* Start Source material *

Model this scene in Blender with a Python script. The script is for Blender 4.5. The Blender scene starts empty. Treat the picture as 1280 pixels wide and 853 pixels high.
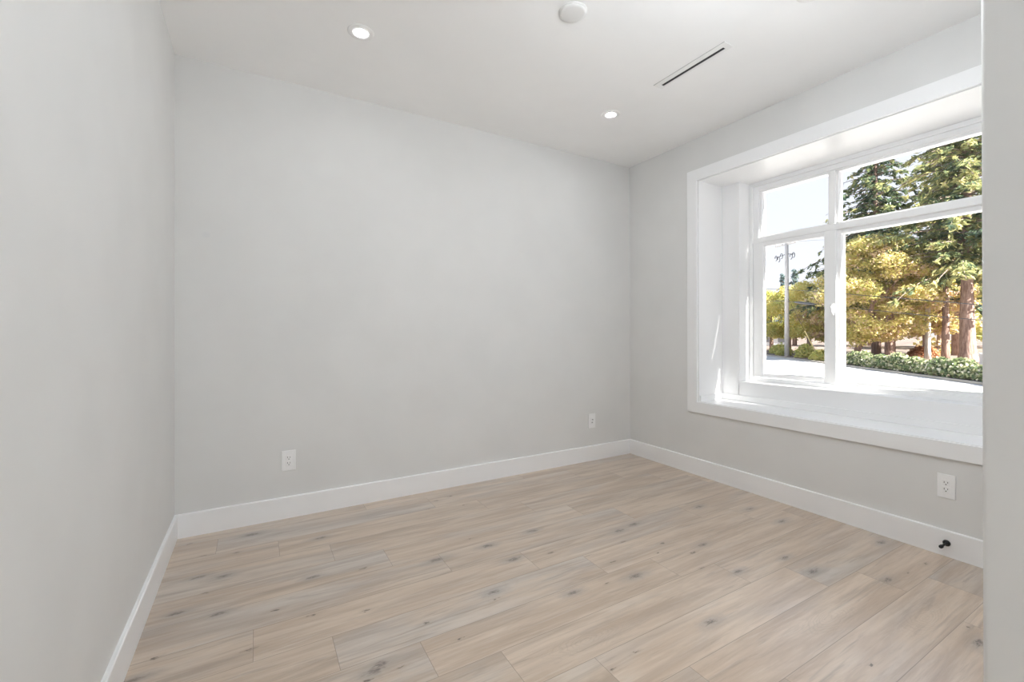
import bpy, bmesh, math, random
import numpy as np
from mathutils import Vector, Matrix

C = bpy.context.scene
COL = C.collection

# ------------------------------------------------------------------ camera, world, sun, exposure
H = 2.7                                    # ceiling height
EYE = 1.1536
cam_d = bpy.data.cameras.new('camera')
cam = bpy.data.objects.new('camera', cam_d)
COL.objects.link(cam)
cam.location = (0, 0, EYE)
YAW, PITCH, ROLL = math.radians(30.0104), math.radians(0.123), math.radians(-0.0593)
cam.rotation_euler = (Matrix.Rotation(-YAW, 3, 'Z') @ Matrix.Rotation(math.pi/2 + PITCH, 3, 'X') @ Matrix.Rotation(ROLL, 3, 'Z')).to_euler()
cam_d.sensor_width = 36.0
cam_d.sensor_fit = 'HORIZONTAL'
cam_d.lens = 554.578/1280*36.0
cam_d.shift_y = -(426.5 - 412.838)/1280.0
cam_d.clip_start = 0.02
cam_d.clip_end = 600
C.camera = cam

SUN_E, SKY_S = 16.5, 0.74
LAMP_S = 115.0                             # recessed lamp lens emission
FILL_S = 38.0                             # emission of the added fill globes
EXPOSURE = 0.76
w = bpy.data.worlds.new('sky'); C.world = w; w.use_nodes = True
nt = w.node_tree; nt.nodes.clear()
wo = nt.nodes.new('ShaderNodeOutputWorld'); bg = nt.nodes.new('ShaderNodeBackground')
tc = nt.nodes.new('ShaderNodeTexCoord'); sx = nt.nodes.new('ShaderNodeSeparateXYZ')
cr = nt.nodes.new('ShaderNodeValToRGB')
cr.color_ramp.elements[0].position = 0.0; cr.color_ramp.elements[0].color = (0.90, 0.92, 0.98, 1)
cr.color_ramp.elements[1].position = 0.9; cr.color_ramp.elements[1].color = (0.50, 0.68, 1.0, 1)
e_ = cr.color_ramp.elements.new(0.35); e_.color = (0.80, 0.845, 0.98, 1)
nt.links.new(tc.outputs['Generated'], sx.inputs[0]); nt.links.new(sx.outputs['Z'], cr.inputs[0])
nt.links.new(cr.outputs[0], bg.inputs[0]); bg.inputs[1].default_value = SKY_S
nt.links.new(bg.outputs[0], wo.inputs[0])

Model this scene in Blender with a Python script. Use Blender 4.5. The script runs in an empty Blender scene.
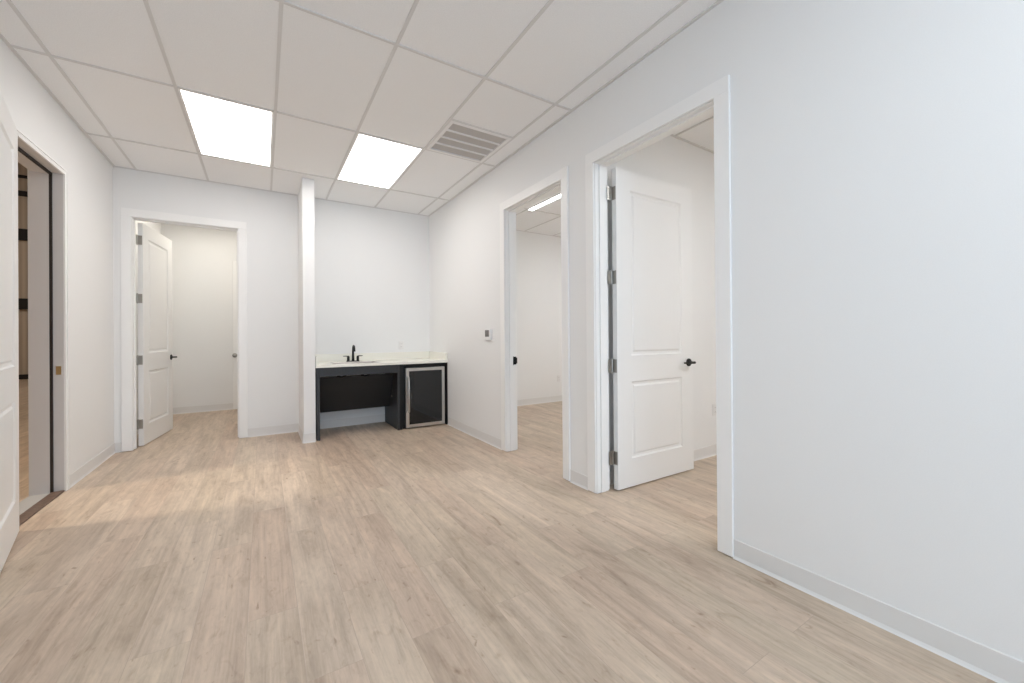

* End Source material *

= Exercise description =
Output the lines above in full and exactly as given, omitting any pictures.

= Right answer =
Model this scene in Blender with a Python script. The script is for Blender 4.5. The Blender scene starts empty. Treat the picture as 1280 pixels wide and 853 pixels high.
import bpy, bmesh, math, random
import numpy as np
from mathutils import Vector, Matrix

C = bpy.context.scene
COL = C.collection

# ------------------------------------------------------------------ camera, world, sun, exposure
H = 2.7                                    # ceiling height
EYE = 1.1536
cam_d = bpy.data.cameras.new('camera')
cam = bpy.data.objects.new('camera', cam_d)
COL.objects.link(cam)
cam.location = (0, 0, EYE)
YAW, PITCH, ROLL = math.radians(30.0104), math.radians(0.123), math.radians(-0.0593)
cam.rotation_euler = (Matrix.Rotation(-YAW, 3, 'Z') @ Matrix.Rotation(math.pi/2 + PITCH, 3, 'X') @ Matrix.Rotation(ROLL, 3, 'Z')).to_euler()
cam_d.sensor_width = 36.0
cam_d.sensor_fit = 'HORIZONTAL'
cam_d.lens = 554.578/1280*36.0
cam_d.shift_y = -(426.5 - 412.838)/1280.0
cam_d.clip_start = 0.02
cam_d.clip_end = 600
C.camera = cam

SUN_E, SKY_S = 16.5, 0.74
LAMP_S = 115.0                             # recessed lamp lens emission
FILL_S = 38.0                             # emission of the added fill globes
EXPOSURE = 0.76
w = bpy.data.worlds.new('sky'); C.world = w; w.use_nodes = True
nt = w.node_tree; nt.nodes.clear()
wo = nt.nodes.new('ShaderNodeOutputWorld'); bg = nt.nodes.new('ShaderNodeBackground')
tc = nt.nodes.new('ShaderNodeTexCoord'); sx = nt.nodes.new('ShaderNodeSeparateXYZ')
cr = nt.nodes.new('ShaderNodeValToRGB')
cr.color_ramp.elements[0].position = 0.0; cr.color_ramp.elements[0].color = (0.90, 0.92, 0.98, 1)
cr.color_ramp.elements[1].position = 0.9; cr.color_ramp.elements[1].color = (0.50, 0.68, 1.0, 1)
e_ = cr.color_ramp.elements.new(0.35); e_.color = (0.80, 0.845, 0.98, 1)
nt.links.new(tc.outputs['Generated'], sx.inputs[0]); nt.links.new(sx.outputs['Z'], cr.inputs[0])
nt.links.new(cr.outputs[0], bg.inputs[0]); bg.inputs[1].default_value = SKY_S
nt.links.new(bg.outputs[0], wo.inputs[0])

Model this scene in Blender with a Python script. Use Blender 4.5. The script runs in an empty Blender scene.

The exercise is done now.